#### [Given request]
Show each line that has the string "scene" in it.

#### [Information shown]
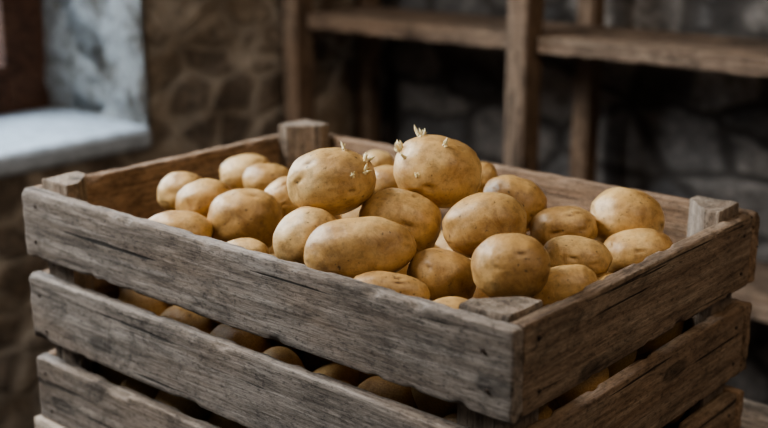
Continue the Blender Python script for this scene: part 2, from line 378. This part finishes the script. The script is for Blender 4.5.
def potato_mesh(name,a,c,b,seed,sub):
    rnd=random.Random(seed)
    bm=bmesh.new(); bmesh.ops.create_icosphere(bm,subdivisions=sub,radius=1.0)
    eyes=[]
    for _ in range(rnd.randint(9,13)):
        v=Vector((rnd.gauss(0,1),rnd.gauss(0,1),rnd.gauss(0,1))).normalized()
        t1=Vector((0,rnd.uniform(-1,1),1)).cross(v).normalized(); t2=v.cross(t1)
        eyes.append((v,t1,t2,rnd.uniform(.6,1.2)))
    off=Vector((seed*1.7,seed*.9,seed*2.3))
    tap=rnd.uniform(-0.10,0.10); bend=rnd.uniform(-.06,.06)
    ev=[]
    for v in bm.verts:
        n=v.co.normalized()
        r=1.0+0.060*noise.noise(n*1.1+off)+0.036*noise.noise(n*2.4+off)+0.009*noise.noise(n*6+off)
        ec=0
        for e_,t1,t2,s in eyes:
            if n.dot(e_)<0.8: continue
            d=n-e_; p1=d.dot(t1)/s; p2=d.dot(t2)/s
            r-=0.048*s*math.exp(-(p1*p1/0.016+p2*p2/0.0035))
            r+=0.020*s*math.exp(-(p1*p1/0.020+(p2-0.10)**2/0.003))
            ec=max(ec,0.9*math.exp(-(p1*p1/0.0080+(p2-0.035)**2/0.0009)))
        k=(abs(n.x)**2.25+abs(n.y)**2.25+abs(n.z)**2.25)**(-1/2.25)
        q=n*r*k
        ev.append(ec)
        v.co=Vector((q.x*a, q.y*c*(1+tap*n.x), q.z*b*(1+tap*n.x)+bend*b*(n.x*n.x-0.4)))
    me=bpy.data.meshes.new(name); bm.to_mesh(me); bm.free()
    at_=me.attributes.new('eye','FLOAT','POINT'); at_.data.foreach_set('value',ev)
    for p in me.polygons: p.use_smooth=True
    me.materials.append(M_pot); return me
labels={1:"large golden potato with small pale sprouts on top of the heap",
2:"large round golden potato with branching cream sprouts, atop the heap",
12:"long oval golden potato lying on the heap",5:"round golden potato near the crate's side plank",
25:"round golden potato resting near the crate corner"}
pots={}
for i,p in enumerate(PT_TABLE):
    a,c,b=[q/1e3 for q in p[4:7]]
    me=potato_mesh('potato',a,c,b,i+11,5)
    o=bpy.data.objects.new('potato',me)
    o.matrix_world=Matrix.Translation(P[i])@Matrix(FR[i]).transposed().to_4x4()
    link(o); o["label"]=labels.get(p[0],"golden tan potato in the wooden crate"); o["category"]="potato"; o["group"]="potatoes in the crate"
    pots[p[0]]=(o,a,c,b)
rs=np.random.RandomState(3)
fr=0.0315
pts=[]
zz=TABLE+0.014+fr
lay=0
while zz<RIM-0.035:
    nx_=8; ny_=5
    for ix in range(nx_):
        for iy in range(ny_):
            x=-LX+TH+fr+ (2*(LX-TH-fr))*(ix+ (0.0 if lay%2==0 else 0.5))/(nx_-0.5)
            y=-LY+TH+fr+ (2*(LY-TH-fr))*(iy+ (0.0 if lay%2==0 else 0.5))/(ny_-0.5)
            pts.append((x,y,zz))
    zz+=0.052; lay+=1
pts=np.array(pts)+rs.uniform(-.018,.018,(len(pts),3))
rad=rs.uniform(0.026,0.036,len(pts))
iny=rs.uniform(0.000,0.009,len(pts))
VP=np.array([list(p) for p in P])
def vis_r(i,w): return radial(i,w)
for it in range(200):
    D=pts[:,None,:]-pts[None,:,:]; L=np.linalg.norm(D,axis=2)+np.eye(len(pts))
    ov=np.maximum(0,rad[:,None]+rad[None,:]-L); np.fill_diagonal(ov,0)
    mv=(D/L[:,:,None]*ov[:,:,None]*0.3).sum(axis=1)
    for a_ in range(len(pts)):
        if pts[a_,2]>RIM-0.14:
            for b_ in range(N):
                w=pts[a_]-VP[b_]; l=np.linalg.norm(w)
                if l<0.09:
                    o_=vis_r(b_,Vector(w/l))+rad[a_]-l
                    if o_>0: mv[a_]+=w/l*o_*0.6+np.array([0,0,-o_*0.3])
    pts+=np.clip(mv,-.006,.006); pts[:,2]-=0.0002
    for ax_,lim in ((0,LX-TH-.002),(1,LY-TH-.002)):
        pts[:,ax_]=np.clip(pts[:,ax_],-lim+rad+(iny if ax_==1 else 0),lim-rad-(iny if ax_==0 else 0))
    pts[:,2]=np.maximum(pts[:,2],TABLE+0.0125+rad)
    for sx in (-1,1):
        for s2 in (-1,1):
            nrm=np.array([sx,s2])/math.sqrt(2); c0=np.array([sx*(LX-TH-.0015),s2*(LY-TH-.0015)])
            dd=((pts[:,:2]-(c0-nrm*0.045*0.66*math.sqrt(2)))@nrm)+rad
            near=(np.abs(pts[:,:2]-c0)<0.09).all(axis=1)
            m_=near&(dd>0); pts[m_,:2]-=nrm*dd[m_][:,None]
keep=[]
for a_ in range(len(pts)):
    ok=pts[a_,2]+rad[a_]<RIM+0.008-(0.03 if pts[a_,0]<-0.20 else 0)
    for b_ in range(N):
        w=pts[a_]-VP[b_]; l=np.linalg.norm(w)
        if vis_r(b_,Vector(w/l))+rad[a_]*0.9-l>0.003: ok=False
    if ok:
        for k in keep:
            if rad[a_]+rad[k]-np.linalg.norm(pts[a_]-pts[k])>0.008: ok=False;break
    if ok: keep.append(a_)
fm=[potato_mesh('potato',1.08,0.98,0.95,200+i,4) for i in range(6)]
for k in keep:
    o=bpy.data.objects.new('potato',fm[rs.randint(6)]); o.location=pts[k]; s=rad[k]*0.965; o.scale=(s,s,s)
    o.rotation_euler=tuple(rs.uniform(0,6.28,3)); link(o)
    o["label"]="golden tan potato packed inside the crate"; o["category"]="potato"; o["group"]="potatoes in the crate"

# ---------------------------------------------------------------- sprouts
def tube(V,Fc,pts,rads,n=10):
    base=len(V); m=len(pts)
    for k in range(m):
        t_=(pts[min(k+1,m-1)]-pts[max(k-1,0)]).normalized()
        u=t_.orthogonal().normalized(); w=t_.cross(u)
        for i in range(n):
            an=2*math.pi*i/n; V.append(pts[k]+(u*math.cos(an)+w*math.sin(an))*rads[k])
    for k in range(m-1):
        for i in range(n):
            j=(i+1)%n; Fc.append((base+k*n+i,base+k*n+j,base+(k+1)*n+j,base+(k+1)*n+i))
    Fc.append(tuple(base+i for i in reversed(range(n)))); Fc.append(tuple(base+(m-1)*n+i for i in range(n)))
def sprout(pid,fx,fz,shoots,seed):
    o,a,c,b=pots[pid]; rnd=random.Random(seed)
    fy=-math.sqrt(max(0.0,1-fx*fx-fz*fz)); n=Vector((fx,fy,fz)).normalized()
    best=max(o.data.vertices,key=lambda v:Vector((v.co.x/a,v.co.y/c,v.co.z/b)).normalized().dot(n))
    base=best.co.copy(); nrm=best.normal.copy()
    V=[];Fc=[]
    for (dx,dy,dz,L,r) in shoots:
        r*=1.12; L*=1.2
        d=(nrm*0.7+Vector((dx,dy,dz))).normalized(); cu=Vector((rnd.uniform(-1,1),rnd.uniform(-1,1),rnd.uniform(-.1,1.2)))*0.6
        pts=[];rr=[]
        m=14
        for k in range(m+1):
            s=k/m
            pts.append(base-nrm*0.0016+d*L*s+cu*L*s*s*0.9+Vector((dx,dy,dz))*0.0006)
            prof=(1.35-0.75*s)+0.16*math.exp(-((s-0.70)/0.12)**2)+0.08*math.sin(s*17+rnd.random())
            if s>0.75: prof*=max(0.14,1-0.86*((s-0.75)/0.25))
            rr.append(r*prof)
        tube(V,Fc,pts,rr)
        q=pts[m//2]; sd=(cu.cross(d)+nrm*0.2).normalized()
        tube(V,Fc,[q,q+sd*r*1.0,q+sd*r*1.6+d*r*0.7,q+sd*r*1.9+d*r*1.8],[r*.7,r*.6,r*.4,r*.1],8)
    for k in range(5):
        an=k*1.25+rnd.random(); t1=nrm.orthogonal().normalized(); t2=nrm.cross(t1)
        p0=base+(t1*math.cos(an)+t2*math.sin(an))*0.0017-nrm*0.0010
        tube(V,Fc,[p0,p0+nrm*0.0010,p0+nrm*0.0016,p0+nrm*0.0021],[0.0010,0.0010,0.0007,0.0003],8)
    s=mesh_obj('sprout',V,Fc,M_sprout,parent=o,smooth=True)
    s["label"]="pale cream potato sprout"
S=sprout
S(1,.36,.88,[(0,0,.8,.0055,.0011),(-.4,0,.4,.0035,.0010)],1)
S(1,.80,.44,[(.6,0,.2,.0065,.0012),(.2,0,.8,.007,.0012),(-.4,0,.5,.005,.0011)],2)
S(1,.78,.10,[(.6,0,-.1,.006,.0012),(.2,0,.7,.0055,.0011)],3)
S(1,.50,.08,[(.1,0,.1,.0022,.0013)],4)
S(2,-.46,.84,[(-.9,0,.1,.009,.0013),(-.1,0,.5,.005,.0012),(.8,0,.3,.006,.0011)],5)
S(2,-.88,.42,[(-.6,0,.5,.0095,.0013),(-.9,0,-.1,.009,.0013),(-.5,0,-.8,.006,.0012),(.2,0,.8,.006,.0012)],6)
S(2,-.76,.20,[(-.7,0,.3,.0055,.0012)],10)
S(2,.05,.66,[(.3,0,.6,.005,.0012),(-.3,0,.3,.0035,.0011)],7)
S(2,-.50,-.18,[(-.3,0,-.1,.0022,.0013)],8)

# ---------------------------------------------------------------- light
def area(name,loc,target,size,energy,color,sy2=None,spread=None):
    l=bpy.data.lights.new(name,'AREA'); l.energy=energy; l.color=color; l.size=size
    if sy2: l.shape='RECTANGLE'; l.size_y=sy2
    if spread: l.spread=math.radians(spread)
    o=bpy.data.objects.new(name,l); o.location=loc
    o.rotation_euler=(Vector(target)-Vector(loc)).to_track_quat('-Z','Y').to_euler(); link(o); return o
area('window_daylight',(-1.85,0.0,1.7),(-0.6,0.1,0.9),1.1,80,(0.66,0.83,1.0),1.2)
area('key_daylight',(-0.98,-0.68,2.0),(0,0,1.0),0.7,33,(0.93,0.97,1.0),0.7,spread=130)
area('warm_fill',(1.3,-0.3,2.3),(-0.5,1.0,1.0),0.7,12,(1.0,0.82,0.62))  # added warm fill light, no such fixture in the room
w=bpy.data.worlds.new('world'); scene.world=w; w.use_nodes=True
w.node_tree.nodes['Background'].inputs[0].default_value=(0.70,0.73,0.78,1); w.node_tree.nodes['Background'].inputs[1].default_value=0.145

cd=bpy.data.cameras.new('camera'); cam=bpy.data.objects.new('camera',cd); cam.location=(0.738,-0.8445,RIM+0.30)
cam.rotation_euler=(math.radians(90-15.7),0,math.radians(40.8)); cd.sensor_width=36; cd.lens=53.9
cd.clip_start=0.01
cd.dof.use_dof=True; cd.dof.focus_distance=0.98; cd.dof.aperture_fstop=3.8
link(cam); scene.camera=cam
scene.view_settings.view_transform='AgX'; scene.view_settings.look='AgX - Medium High Contrast'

#### [Full output]
Continue the Blender Python script for this scene: part 2, from line 378. This part finishes the script. The script is for Blender 4.5.
w=bpy.data.worlds.new('world'); scene.world=w; w.use_nodes=True
link(cam); scene.camera=cam
scene.view_settings.view_transform='AgX'; scene.view_settings.look='AgX - Medium High Contrast'